Task to complete: Set down only those lines that fall from the line containing "Build this scene" through the line containing "from mathutils import Vector, Matrix", unchanged and without pictures.
★ ★ ★ ★
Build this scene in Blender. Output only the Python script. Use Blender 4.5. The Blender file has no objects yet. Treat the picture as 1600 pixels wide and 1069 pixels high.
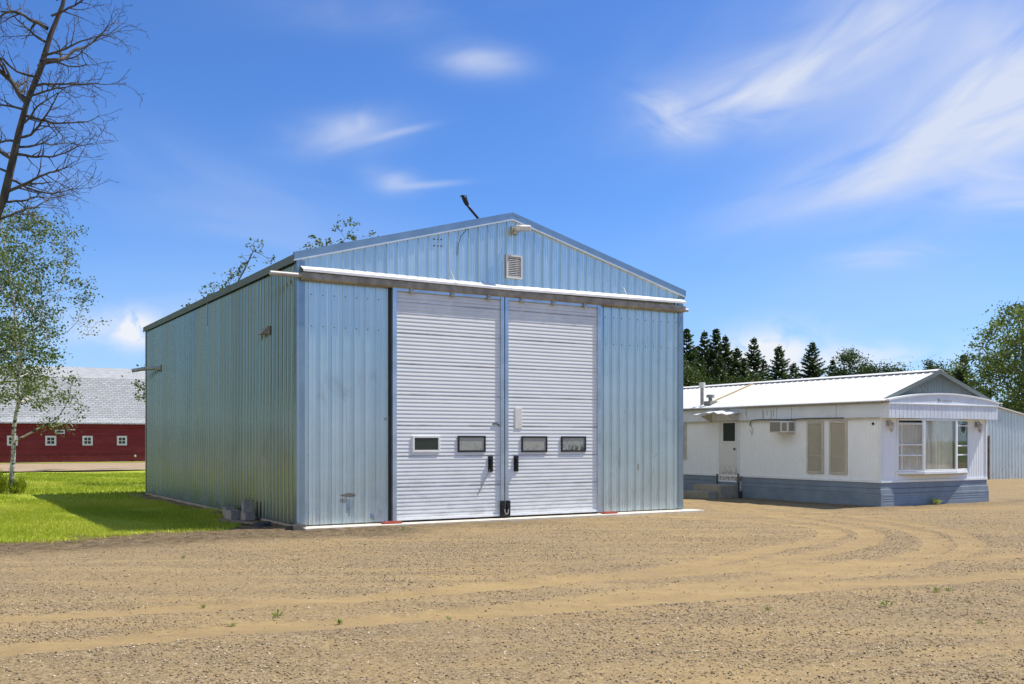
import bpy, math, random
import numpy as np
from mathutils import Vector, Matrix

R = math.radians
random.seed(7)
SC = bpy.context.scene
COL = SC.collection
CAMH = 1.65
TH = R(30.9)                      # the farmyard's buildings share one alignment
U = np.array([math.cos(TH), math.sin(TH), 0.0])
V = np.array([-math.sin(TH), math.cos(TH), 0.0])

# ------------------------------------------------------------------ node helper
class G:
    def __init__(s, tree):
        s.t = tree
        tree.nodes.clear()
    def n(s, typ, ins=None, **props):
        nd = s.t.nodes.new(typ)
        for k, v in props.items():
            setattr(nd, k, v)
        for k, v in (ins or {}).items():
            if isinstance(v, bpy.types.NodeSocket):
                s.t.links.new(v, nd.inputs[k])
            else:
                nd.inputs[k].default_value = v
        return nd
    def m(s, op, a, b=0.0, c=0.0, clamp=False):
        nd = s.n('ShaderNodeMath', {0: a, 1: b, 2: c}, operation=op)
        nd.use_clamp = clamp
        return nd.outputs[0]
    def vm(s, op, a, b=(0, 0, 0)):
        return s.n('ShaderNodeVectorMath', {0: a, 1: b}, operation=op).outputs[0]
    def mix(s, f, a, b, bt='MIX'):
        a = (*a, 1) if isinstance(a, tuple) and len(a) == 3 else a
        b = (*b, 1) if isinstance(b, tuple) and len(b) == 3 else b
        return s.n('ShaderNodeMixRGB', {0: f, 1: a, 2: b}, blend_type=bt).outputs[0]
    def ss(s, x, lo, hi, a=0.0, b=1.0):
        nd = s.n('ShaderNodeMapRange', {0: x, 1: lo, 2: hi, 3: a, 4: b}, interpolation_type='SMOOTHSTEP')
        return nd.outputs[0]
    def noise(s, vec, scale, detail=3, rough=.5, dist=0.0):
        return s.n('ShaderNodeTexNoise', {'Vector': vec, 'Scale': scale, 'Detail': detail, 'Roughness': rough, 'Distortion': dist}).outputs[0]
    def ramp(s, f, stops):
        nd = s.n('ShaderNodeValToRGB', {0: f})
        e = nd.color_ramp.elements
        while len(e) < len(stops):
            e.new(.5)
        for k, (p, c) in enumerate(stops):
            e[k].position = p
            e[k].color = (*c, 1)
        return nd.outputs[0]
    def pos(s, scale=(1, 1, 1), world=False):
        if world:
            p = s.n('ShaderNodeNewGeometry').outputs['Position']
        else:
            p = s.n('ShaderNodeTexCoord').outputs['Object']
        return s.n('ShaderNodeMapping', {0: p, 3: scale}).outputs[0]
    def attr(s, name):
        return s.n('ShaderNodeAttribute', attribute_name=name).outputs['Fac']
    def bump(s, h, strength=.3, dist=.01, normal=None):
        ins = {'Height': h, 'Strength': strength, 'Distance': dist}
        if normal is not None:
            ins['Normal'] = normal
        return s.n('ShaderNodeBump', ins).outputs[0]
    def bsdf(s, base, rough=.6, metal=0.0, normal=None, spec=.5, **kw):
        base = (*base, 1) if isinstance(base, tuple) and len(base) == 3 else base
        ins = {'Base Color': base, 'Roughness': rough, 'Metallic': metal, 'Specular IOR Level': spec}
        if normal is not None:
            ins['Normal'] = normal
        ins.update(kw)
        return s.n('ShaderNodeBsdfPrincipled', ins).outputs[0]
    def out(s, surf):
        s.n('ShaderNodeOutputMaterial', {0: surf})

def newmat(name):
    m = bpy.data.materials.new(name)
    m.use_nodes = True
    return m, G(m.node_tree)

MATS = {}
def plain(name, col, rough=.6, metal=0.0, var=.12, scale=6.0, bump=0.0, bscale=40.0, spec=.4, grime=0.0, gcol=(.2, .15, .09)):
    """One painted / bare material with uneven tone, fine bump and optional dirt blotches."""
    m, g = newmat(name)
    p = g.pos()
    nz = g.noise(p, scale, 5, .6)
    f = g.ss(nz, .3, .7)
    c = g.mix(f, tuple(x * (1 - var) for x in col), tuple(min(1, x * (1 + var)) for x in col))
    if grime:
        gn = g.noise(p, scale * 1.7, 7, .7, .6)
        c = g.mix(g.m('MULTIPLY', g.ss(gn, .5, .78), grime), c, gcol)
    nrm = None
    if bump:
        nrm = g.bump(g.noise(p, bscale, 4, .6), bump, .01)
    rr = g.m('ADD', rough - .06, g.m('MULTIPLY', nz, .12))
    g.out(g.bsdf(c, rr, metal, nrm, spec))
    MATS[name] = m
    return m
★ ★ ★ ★
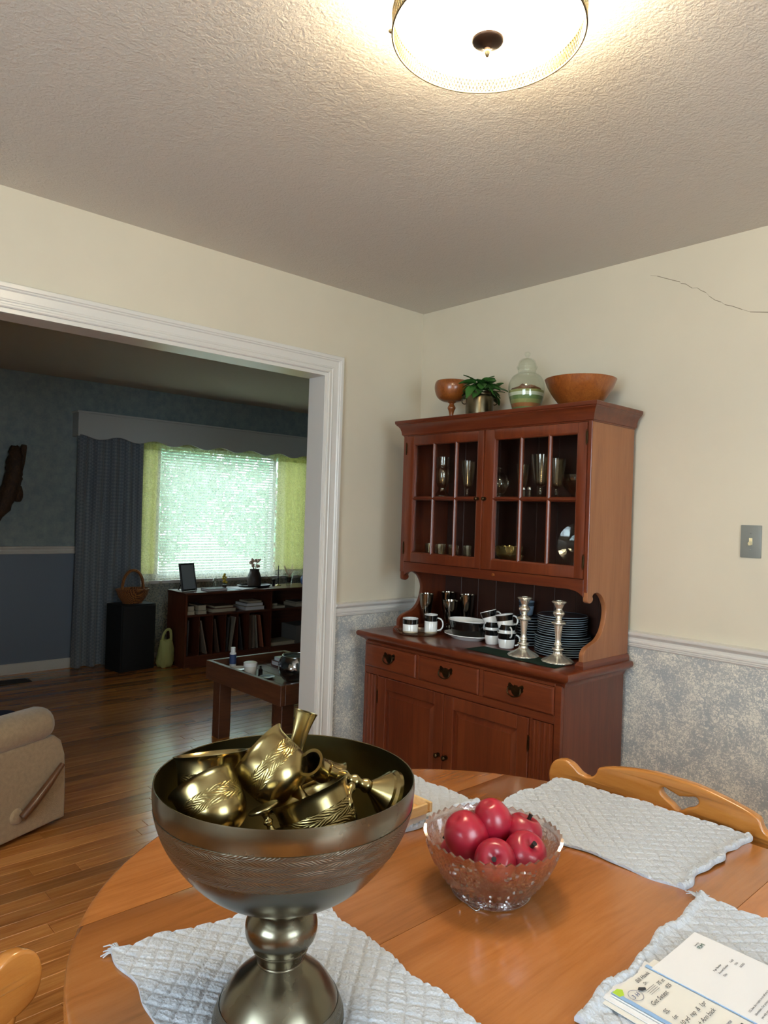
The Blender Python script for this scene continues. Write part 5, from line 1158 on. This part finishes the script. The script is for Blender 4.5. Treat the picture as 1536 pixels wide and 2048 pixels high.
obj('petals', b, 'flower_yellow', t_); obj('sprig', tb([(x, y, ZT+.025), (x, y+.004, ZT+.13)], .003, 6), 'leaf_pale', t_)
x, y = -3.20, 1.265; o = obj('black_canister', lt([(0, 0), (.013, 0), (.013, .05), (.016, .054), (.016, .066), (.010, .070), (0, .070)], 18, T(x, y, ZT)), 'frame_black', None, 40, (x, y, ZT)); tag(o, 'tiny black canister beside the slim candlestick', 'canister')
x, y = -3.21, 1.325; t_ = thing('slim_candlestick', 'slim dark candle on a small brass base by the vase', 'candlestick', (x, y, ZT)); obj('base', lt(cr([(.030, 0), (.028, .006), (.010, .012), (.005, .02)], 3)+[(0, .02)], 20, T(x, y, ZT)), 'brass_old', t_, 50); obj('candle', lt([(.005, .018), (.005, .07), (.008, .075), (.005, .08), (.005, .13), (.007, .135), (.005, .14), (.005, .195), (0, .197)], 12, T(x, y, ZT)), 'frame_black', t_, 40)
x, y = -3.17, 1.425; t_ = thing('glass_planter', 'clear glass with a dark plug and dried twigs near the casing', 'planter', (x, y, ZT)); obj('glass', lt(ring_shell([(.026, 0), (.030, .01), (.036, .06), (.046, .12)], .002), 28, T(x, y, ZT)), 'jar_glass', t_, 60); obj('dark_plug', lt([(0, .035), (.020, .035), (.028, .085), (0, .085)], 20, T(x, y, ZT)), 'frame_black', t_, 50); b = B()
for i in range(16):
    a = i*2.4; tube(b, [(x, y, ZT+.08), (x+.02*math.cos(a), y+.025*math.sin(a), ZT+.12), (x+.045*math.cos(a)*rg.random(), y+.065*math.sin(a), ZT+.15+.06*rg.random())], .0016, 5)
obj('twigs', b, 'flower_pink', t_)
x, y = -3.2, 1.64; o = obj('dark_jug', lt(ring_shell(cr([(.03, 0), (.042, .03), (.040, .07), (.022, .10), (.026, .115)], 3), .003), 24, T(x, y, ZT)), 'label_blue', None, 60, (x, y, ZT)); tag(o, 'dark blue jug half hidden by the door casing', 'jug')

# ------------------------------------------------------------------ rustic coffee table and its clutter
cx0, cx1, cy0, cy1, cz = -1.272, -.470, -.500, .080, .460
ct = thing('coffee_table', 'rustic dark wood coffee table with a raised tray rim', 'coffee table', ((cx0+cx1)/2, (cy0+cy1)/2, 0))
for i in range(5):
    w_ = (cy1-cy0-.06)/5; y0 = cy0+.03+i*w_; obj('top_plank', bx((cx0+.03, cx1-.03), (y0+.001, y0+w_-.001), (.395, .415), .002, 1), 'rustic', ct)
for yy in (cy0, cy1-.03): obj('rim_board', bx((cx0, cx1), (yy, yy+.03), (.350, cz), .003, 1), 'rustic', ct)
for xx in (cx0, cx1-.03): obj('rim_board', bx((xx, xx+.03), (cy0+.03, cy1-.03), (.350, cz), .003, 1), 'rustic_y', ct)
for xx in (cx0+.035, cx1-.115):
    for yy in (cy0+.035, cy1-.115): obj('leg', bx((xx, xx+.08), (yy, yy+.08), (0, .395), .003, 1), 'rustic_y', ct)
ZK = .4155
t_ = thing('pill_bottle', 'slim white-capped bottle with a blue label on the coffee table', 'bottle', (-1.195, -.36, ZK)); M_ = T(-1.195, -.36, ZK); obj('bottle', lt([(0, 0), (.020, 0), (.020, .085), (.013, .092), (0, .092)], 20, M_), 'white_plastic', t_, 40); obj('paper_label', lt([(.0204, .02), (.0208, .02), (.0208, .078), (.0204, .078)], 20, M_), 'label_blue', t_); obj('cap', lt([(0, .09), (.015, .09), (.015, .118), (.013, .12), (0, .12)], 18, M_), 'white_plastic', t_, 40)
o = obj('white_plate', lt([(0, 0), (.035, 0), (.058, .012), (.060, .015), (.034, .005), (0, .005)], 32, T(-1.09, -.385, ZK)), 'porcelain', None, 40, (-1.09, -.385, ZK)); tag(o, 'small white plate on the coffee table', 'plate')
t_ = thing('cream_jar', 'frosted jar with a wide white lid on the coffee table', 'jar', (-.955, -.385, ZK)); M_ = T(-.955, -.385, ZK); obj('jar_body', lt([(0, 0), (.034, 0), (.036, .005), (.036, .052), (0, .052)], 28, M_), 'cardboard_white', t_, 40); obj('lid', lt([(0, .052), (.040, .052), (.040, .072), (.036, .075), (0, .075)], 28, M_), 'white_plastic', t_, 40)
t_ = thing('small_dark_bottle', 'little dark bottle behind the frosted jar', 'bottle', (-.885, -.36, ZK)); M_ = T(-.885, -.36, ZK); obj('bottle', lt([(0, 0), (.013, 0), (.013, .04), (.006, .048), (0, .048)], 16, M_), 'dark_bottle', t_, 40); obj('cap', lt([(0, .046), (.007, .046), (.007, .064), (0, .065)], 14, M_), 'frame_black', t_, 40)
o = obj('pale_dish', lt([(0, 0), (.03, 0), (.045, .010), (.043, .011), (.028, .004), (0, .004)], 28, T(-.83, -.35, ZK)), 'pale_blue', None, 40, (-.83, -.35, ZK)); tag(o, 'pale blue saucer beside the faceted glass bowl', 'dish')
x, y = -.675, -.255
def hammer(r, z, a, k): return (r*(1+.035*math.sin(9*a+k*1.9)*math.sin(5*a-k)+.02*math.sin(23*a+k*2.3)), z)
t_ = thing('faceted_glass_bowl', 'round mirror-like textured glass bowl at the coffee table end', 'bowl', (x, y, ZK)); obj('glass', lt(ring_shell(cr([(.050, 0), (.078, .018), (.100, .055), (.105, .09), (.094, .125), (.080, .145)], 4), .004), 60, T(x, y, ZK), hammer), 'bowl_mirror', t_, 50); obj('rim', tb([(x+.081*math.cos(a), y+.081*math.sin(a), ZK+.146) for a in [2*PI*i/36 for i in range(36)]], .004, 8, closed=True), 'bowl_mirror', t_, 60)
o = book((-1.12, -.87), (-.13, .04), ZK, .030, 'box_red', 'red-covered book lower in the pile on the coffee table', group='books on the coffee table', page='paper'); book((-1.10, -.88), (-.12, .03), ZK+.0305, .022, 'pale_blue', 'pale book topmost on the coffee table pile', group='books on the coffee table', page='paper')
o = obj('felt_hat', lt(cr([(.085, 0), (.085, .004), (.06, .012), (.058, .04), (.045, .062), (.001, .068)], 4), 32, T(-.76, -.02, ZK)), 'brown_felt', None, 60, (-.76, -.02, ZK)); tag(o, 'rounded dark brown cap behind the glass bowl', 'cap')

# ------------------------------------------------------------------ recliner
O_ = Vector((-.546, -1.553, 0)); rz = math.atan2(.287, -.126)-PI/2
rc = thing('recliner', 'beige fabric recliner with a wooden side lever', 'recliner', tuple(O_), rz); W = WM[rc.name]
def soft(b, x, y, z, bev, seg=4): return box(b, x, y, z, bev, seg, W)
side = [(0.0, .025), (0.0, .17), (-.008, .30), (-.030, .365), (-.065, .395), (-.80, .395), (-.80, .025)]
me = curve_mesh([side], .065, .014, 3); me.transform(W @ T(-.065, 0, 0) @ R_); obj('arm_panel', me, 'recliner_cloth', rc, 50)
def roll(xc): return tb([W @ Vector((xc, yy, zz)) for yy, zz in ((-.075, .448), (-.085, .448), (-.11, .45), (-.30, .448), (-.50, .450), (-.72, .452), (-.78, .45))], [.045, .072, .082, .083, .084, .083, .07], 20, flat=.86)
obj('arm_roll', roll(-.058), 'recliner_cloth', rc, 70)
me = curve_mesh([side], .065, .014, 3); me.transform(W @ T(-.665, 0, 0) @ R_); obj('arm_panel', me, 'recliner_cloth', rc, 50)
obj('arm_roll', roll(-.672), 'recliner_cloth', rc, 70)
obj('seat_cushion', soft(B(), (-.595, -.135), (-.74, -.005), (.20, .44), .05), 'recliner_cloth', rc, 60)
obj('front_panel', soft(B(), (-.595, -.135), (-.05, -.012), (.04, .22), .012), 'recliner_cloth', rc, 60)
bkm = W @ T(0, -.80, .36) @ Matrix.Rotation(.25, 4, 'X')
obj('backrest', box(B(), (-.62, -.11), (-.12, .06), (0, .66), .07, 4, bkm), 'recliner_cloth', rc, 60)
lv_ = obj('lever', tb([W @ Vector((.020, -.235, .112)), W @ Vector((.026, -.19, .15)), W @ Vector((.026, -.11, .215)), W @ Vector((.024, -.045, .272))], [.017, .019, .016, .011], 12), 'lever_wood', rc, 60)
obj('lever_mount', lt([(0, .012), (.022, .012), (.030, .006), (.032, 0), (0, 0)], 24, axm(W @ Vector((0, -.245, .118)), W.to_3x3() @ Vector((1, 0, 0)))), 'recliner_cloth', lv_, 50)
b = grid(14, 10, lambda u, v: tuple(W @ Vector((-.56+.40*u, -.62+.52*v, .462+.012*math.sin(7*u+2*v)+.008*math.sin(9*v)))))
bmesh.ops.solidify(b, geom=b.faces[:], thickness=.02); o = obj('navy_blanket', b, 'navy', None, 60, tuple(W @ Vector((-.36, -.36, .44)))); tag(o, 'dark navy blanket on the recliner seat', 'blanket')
★ ★ ★ ★
Exercise answer:
Build this scene in Blender. Output only the Python script. Use Blender 4.5. The Blender file has no objects yet. Treat the picture as 1600 pixels wide and 1069 pixels high.
import bpy, math, random
import numpy as np
from mathutils import Vector, Matrix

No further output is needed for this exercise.